KunsTräume · dreamy art spaces ·

The English term “art space” carries a playful resonance in German – it can also mean “dream space.” So, welcome to my dreamy art space. Here, I present my personal artistic journey, which has always revolved around one central theme, one trauma, one wound:  family secrets . I understand family secrets as the psychologist John Bradshaw described them – their power when kept hidden across generations.

This drives me to uncover even the smallest traces of my past. I express myself in a variety of mediums, and my poetic language is, in a sense, unspoken. I use metaphors, perhaps because, as people from East Germany, we often felt strange expressing certain things out loud. Each piece is an intense exploration of a single subject – home, journeys, objects, Russia and my family there, childhood and healing.

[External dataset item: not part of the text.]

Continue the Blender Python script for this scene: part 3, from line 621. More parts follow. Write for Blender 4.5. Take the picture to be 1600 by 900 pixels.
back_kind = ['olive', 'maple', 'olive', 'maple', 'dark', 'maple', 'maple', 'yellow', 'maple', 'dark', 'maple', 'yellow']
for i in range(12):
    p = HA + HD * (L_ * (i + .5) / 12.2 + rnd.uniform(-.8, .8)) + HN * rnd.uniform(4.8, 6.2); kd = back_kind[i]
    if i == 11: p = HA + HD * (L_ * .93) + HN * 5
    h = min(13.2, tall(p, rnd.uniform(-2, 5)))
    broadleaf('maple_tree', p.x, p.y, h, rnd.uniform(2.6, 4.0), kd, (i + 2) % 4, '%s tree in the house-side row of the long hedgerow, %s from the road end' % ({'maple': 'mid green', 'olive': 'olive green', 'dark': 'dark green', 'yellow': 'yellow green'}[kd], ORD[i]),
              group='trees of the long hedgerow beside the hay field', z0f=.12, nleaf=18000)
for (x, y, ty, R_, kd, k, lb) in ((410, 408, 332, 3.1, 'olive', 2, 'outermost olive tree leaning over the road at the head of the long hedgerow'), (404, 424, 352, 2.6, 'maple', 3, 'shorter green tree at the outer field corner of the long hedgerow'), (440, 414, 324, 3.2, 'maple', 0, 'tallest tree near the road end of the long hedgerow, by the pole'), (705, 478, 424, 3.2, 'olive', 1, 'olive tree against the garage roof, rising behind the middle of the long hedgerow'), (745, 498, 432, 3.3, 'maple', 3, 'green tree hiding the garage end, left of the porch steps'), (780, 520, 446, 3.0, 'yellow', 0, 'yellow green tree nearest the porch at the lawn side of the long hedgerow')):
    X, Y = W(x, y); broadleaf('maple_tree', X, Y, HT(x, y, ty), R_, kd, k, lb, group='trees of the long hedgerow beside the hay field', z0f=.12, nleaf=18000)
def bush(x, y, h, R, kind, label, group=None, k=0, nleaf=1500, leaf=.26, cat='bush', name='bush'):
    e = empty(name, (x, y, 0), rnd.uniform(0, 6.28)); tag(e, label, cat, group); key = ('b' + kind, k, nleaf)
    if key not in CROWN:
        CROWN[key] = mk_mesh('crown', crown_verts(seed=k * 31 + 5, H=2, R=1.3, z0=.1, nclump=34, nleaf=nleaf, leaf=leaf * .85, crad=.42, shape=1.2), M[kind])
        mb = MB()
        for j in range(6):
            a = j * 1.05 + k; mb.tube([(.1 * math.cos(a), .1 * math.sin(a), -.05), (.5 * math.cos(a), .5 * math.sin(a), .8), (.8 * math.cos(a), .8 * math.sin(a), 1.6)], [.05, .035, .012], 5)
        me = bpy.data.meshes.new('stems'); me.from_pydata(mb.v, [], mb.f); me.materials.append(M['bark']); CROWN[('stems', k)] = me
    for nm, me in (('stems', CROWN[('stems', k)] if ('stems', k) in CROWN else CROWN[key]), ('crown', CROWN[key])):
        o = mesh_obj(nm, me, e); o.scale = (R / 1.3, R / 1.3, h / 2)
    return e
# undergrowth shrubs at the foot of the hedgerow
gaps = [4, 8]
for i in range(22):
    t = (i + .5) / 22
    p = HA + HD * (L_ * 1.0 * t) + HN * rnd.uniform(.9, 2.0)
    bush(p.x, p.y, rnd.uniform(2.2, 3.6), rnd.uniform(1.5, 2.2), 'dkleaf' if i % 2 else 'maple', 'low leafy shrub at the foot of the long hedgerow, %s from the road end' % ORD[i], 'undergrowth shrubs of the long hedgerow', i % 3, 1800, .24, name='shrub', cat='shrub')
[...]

Much of my work is about observation, as I have been a keen observer since my earliest years. I wondered whether art would be the right language for approaching these family secrets, but given that it has always been my driving force, I realized it was the only language that made sense for me.

These works come from earlier years. My wounds have only deepened as family members have passed away. I was fortunate enough not to have been confronted by death until later in life, but once it came, it touched me too often and not prepared. Then it felt too heavy to elaborate identity as I did before. Now, I find myself in a constant state of transition – caught between the realms of here and there. My meaning of life and work has changed in response, yet the core of it remains a meaningful and essential part of my existence.